On Tue, Mar 21, 2023 at 10:21 PM bruce <badouglas@gmail.com> wrote:
Hi.

Looking at getting another laptop.

Any thoughts on completely transferring as well as updating the data
on the current drive to the new laptop.

I populate my home directory on a new machine from the backup of the old machine.  In the past I used NFS, but now my backups are on USB drives. It
Is helpful to have the old machine in working order to troubleshoot things 
that break on the new system (usually my own programs that use a library that
is no longer available from distros — a hint that I need to find a newer library.

Assume I might be dealing with a diff flavor of linux.

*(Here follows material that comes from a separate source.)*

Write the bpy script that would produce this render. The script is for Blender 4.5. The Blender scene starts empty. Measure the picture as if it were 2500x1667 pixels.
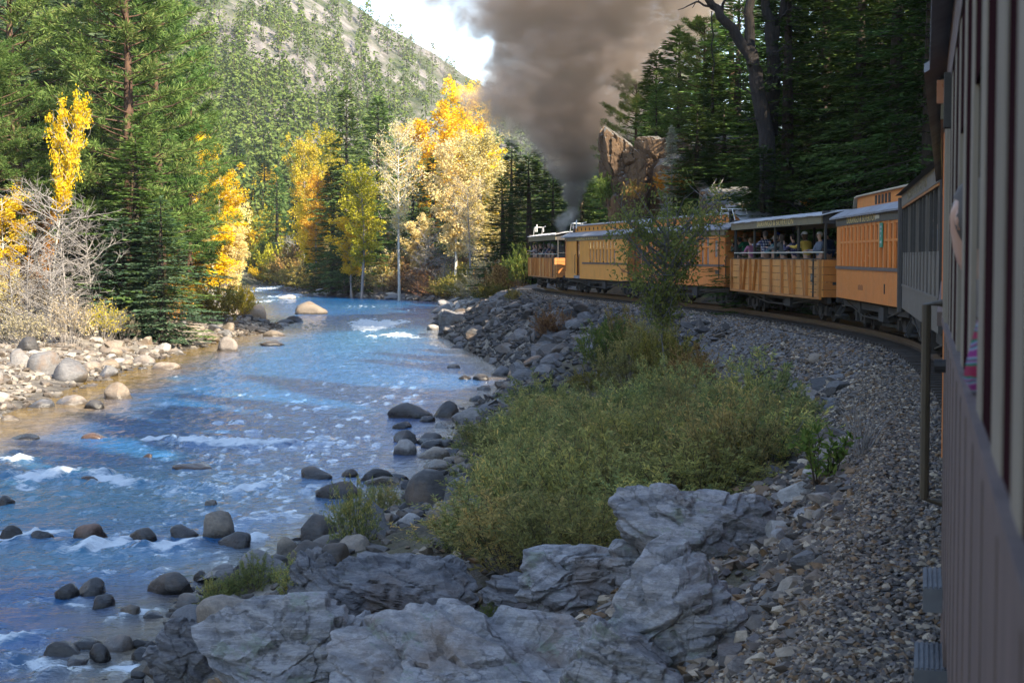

I'm not sure
what the new laptop will have.

I don't want bleeding edge fedora.. (unless I change my mind).

I don't want RHEL/centos -- I'd like to be newer.

So, give me your thoughts as well as best practice that you use for
this kind of process...

I find there are often issues with newer systems.  At present, businesses are
dumping windows systems that won’t run Win11, so you can find higher end
laptops 2 or 3 years old at bargain prices.  Many are excellent linux platforms,
but you need to check on linux-hardware.org.  There are often issues with display brightness, sound, or wifi.  I deal with  by updating the wifi and using a USB 
sound dongle or a high end USB sound device.  

Laptops this age generally allow you to upgrade internal wifi, RAM, and SSD.   If 
you are considering a big-name laptop with linux pre-installed, you may be able to 
check the specs at linux-hardware.org.